## Your instructions
Each line that holds the word "picture" counts once. Give the total number of such lines and nothing else.

▬▬▬

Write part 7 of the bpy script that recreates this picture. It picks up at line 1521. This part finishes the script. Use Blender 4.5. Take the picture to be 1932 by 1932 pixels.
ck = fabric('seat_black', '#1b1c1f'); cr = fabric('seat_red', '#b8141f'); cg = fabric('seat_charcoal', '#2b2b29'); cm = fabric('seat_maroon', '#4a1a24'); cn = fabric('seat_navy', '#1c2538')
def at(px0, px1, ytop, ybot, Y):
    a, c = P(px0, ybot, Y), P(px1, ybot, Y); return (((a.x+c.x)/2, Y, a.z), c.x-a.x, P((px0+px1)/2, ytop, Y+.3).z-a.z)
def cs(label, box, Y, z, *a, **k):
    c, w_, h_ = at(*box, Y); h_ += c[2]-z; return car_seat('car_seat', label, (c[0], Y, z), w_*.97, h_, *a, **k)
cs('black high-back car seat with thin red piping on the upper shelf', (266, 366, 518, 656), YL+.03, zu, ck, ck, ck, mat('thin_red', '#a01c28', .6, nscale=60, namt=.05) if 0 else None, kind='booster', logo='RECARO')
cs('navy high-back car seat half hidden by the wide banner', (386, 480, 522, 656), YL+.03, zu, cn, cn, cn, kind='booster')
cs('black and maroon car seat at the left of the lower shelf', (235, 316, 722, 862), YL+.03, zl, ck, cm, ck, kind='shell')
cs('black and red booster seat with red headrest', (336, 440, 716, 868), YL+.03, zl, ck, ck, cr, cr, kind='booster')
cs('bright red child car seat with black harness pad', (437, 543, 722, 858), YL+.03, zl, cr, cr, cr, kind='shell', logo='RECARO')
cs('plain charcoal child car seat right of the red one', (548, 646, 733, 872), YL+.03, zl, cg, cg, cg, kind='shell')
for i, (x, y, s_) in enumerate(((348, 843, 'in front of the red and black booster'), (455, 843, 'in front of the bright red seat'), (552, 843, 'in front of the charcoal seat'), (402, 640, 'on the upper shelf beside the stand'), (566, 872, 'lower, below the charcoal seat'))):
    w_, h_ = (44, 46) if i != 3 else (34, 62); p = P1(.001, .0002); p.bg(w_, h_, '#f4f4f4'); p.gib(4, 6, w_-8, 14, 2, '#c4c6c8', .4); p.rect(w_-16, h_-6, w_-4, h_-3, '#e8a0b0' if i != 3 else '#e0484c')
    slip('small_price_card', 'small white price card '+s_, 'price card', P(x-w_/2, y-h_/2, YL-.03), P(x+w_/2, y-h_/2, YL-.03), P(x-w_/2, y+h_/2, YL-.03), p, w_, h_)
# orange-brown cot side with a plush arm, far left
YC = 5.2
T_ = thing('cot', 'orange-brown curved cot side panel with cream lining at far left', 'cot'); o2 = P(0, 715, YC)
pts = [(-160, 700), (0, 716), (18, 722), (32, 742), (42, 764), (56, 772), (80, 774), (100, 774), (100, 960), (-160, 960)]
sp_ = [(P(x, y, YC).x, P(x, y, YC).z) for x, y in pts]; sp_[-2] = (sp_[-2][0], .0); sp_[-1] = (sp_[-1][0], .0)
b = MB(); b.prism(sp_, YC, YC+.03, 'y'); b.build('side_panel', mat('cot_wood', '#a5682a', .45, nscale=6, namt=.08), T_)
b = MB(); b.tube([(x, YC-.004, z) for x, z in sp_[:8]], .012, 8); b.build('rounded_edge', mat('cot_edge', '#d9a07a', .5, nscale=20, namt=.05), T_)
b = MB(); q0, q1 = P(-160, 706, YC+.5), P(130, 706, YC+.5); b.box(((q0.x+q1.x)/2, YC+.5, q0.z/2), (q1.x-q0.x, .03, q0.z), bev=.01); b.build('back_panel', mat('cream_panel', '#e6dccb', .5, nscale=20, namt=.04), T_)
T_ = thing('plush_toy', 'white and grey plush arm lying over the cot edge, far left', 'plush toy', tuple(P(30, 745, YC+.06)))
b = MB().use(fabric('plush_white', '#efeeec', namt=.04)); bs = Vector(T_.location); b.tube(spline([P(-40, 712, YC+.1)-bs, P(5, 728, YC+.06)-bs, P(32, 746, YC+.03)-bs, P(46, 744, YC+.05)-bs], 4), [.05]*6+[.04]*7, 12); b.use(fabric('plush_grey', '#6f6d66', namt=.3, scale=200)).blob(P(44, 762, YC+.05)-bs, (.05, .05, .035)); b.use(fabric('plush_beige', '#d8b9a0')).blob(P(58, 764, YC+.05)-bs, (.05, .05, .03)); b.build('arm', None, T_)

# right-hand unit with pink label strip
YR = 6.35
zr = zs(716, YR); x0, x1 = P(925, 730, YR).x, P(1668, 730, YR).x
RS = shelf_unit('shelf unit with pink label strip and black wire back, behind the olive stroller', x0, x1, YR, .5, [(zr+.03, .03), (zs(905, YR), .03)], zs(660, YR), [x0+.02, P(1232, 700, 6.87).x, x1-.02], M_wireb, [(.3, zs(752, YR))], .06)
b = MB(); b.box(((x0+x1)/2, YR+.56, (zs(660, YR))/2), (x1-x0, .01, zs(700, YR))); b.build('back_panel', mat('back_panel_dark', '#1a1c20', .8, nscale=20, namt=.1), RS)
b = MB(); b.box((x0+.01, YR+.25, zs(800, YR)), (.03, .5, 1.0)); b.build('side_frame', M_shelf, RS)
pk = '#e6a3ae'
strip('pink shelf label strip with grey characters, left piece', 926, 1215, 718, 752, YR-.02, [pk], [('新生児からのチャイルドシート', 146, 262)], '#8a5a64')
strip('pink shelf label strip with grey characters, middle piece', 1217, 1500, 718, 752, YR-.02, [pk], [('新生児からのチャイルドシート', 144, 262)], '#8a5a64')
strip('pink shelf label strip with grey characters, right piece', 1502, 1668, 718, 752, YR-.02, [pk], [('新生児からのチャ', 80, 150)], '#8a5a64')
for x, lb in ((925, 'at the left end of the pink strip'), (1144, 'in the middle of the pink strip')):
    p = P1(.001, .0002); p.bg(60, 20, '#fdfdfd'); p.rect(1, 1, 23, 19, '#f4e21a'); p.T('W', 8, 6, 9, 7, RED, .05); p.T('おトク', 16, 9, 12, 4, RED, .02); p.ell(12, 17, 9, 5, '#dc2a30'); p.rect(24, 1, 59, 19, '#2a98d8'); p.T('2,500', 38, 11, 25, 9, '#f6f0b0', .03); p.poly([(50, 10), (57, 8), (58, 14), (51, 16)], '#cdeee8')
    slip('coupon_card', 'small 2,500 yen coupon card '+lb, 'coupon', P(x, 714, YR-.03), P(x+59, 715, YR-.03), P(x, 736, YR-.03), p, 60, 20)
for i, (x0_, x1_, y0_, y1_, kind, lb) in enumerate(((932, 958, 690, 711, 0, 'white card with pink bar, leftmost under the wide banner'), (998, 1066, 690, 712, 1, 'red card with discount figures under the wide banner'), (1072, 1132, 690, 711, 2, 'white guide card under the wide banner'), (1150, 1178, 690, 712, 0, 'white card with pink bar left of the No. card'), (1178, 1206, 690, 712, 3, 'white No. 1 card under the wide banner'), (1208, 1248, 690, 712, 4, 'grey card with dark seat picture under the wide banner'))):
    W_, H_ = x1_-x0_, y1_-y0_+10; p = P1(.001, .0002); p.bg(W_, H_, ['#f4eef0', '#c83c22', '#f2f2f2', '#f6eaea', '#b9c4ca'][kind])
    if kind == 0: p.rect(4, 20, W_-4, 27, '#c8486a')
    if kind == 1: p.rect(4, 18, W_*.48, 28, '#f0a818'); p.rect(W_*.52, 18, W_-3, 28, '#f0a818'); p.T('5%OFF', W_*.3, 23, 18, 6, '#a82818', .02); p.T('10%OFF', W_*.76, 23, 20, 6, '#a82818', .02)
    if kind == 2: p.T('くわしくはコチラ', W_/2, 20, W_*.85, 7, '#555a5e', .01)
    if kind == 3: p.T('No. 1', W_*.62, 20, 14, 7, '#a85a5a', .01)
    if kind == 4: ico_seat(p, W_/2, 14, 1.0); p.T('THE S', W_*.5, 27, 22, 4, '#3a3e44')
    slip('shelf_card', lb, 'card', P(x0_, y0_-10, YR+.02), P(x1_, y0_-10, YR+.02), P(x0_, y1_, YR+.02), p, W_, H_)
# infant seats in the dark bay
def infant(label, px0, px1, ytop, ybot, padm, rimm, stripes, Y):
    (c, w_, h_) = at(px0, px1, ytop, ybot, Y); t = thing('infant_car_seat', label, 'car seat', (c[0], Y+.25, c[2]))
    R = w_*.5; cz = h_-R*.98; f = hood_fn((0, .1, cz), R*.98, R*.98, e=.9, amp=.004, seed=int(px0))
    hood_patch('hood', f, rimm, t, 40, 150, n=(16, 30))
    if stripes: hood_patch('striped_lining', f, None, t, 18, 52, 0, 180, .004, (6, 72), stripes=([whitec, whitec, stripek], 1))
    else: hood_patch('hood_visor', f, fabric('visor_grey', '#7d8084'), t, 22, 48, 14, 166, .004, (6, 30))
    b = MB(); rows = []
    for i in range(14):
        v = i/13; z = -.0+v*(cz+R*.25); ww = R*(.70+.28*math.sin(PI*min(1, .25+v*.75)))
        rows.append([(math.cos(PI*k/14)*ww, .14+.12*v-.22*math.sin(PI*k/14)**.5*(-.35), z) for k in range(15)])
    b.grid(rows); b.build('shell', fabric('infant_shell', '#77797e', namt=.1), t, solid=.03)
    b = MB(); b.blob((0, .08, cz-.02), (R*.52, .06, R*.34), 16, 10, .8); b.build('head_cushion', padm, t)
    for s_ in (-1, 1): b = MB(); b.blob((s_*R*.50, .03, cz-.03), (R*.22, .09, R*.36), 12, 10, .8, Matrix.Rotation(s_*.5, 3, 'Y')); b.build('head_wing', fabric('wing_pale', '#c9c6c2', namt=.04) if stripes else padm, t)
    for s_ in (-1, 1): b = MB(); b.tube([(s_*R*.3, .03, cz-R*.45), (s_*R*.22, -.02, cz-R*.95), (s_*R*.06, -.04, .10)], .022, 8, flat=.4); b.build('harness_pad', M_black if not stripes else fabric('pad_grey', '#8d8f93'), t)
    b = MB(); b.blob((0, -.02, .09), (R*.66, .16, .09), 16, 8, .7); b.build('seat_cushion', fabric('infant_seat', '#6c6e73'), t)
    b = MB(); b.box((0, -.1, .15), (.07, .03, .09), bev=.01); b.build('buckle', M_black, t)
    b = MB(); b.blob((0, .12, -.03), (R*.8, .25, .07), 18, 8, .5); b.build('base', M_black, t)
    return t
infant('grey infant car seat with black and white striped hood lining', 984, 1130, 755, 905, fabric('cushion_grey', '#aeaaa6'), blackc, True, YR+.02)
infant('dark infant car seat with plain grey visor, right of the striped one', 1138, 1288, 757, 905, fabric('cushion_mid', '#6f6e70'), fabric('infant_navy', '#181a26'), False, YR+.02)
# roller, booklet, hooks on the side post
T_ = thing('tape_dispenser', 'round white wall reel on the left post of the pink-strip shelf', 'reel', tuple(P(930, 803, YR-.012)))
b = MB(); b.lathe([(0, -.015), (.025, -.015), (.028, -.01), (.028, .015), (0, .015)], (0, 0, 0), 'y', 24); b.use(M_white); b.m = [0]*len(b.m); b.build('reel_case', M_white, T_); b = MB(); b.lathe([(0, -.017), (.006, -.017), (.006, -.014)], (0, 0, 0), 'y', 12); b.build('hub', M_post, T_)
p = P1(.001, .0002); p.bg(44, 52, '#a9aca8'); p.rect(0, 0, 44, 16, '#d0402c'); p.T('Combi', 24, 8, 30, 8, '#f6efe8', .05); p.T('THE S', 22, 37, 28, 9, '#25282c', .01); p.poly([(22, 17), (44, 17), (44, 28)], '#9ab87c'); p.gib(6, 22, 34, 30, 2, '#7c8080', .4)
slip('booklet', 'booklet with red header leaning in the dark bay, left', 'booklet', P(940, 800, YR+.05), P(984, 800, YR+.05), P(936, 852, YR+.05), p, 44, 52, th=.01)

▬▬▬

## Output of the exercise
2